For non-emergency issues, you can call the appropriate agency. Angelenos may call 3-1-1 or (213) 473-3231 to report any issue that may relate to El Niño. There is also an online form, plus the very cool MyLA311 app where you can report things like downed trees, broken street lights, traffic signals and so on.

If you see downed power lines where people may come into contact with them, fire, people in distress, or moving water or mud, don’t hesitate to call 9-1-1. The call takers will speak with you and determine if there is a real emergency.

If you call 9-1-1, be prepared to tell the call taker where you are. That means your address, the street nearby, and the closest intersection or landmark. Most of us know our own address, but do we know the address of the local supermarket? If you’re shopping and the parking is being innundated by mud, how will you know what to tell the 9-1-1 call taker?
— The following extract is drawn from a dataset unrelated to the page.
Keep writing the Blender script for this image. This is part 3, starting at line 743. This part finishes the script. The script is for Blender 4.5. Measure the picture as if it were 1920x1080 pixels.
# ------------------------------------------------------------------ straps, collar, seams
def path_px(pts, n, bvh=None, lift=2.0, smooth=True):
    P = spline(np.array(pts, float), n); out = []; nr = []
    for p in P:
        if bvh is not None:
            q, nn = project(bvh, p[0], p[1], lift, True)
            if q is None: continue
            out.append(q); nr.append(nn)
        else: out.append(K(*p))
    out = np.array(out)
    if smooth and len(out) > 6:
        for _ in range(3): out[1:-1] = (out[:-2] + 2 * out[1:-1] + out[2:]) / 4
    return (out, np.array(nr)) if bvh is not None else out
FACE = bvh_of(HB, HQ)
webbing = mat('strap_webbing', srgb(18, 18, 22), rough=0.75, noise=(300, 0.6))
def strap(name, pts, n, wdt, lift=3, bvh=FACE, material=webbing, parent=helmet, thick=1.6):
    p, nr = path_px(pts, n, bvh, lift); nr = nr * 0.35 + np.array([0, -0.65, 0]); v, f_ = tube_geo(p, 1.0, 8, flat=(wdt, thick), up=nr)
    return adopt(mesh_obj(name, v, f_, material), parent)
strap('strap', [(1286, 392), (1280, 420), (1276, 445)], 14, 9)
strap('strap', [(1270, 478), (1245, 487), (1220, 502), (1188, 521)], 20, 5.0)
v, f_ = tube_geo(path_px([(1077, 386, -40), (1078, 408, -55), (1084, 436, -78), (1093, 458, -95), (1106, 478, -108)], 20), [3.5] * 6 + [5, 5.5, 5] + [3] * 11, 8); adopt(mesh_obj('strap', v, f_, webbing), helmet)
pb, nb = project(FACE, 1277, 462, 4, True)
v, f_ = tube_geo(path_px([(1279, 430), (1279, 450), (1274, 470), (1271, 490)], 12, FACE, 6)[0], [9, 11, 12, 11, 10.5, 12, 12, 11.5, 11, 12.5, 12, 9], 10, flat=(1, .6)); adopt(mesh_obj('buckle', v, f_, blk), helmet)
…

Practice with your family if you need to, but learn about “situational awareness,” and practice it every day during the upcoming El Niño season.

It’s Real – Be Prepared and Survive

Godzilla is already here, but the wrath of El Niño is hopefully a few months away from reaching full strength. Pay attention to your local radio, twitter feeds, and use the websites provided by The LAFD, MySafe:LA, EMD, and other agencies. Study the NEW El Niño section of the MySafe:LA website, and make certain you join EMD’s important and new system, Notify LA (mass communication system).

You may also read more about El Niño and her impact on North America by reading Bob Henson’s blog post on the Dr. Jeff Masters’ Blog.

El Niño is Real. It’s effects will last for some time. In fact, a strong El Niño, combined with increasing levels of carbon dioxide in the atmosphere, means that the world is now heading for the warmest year on record, breaking last year’s record to become the hottest since 1880, when the instrumental record began.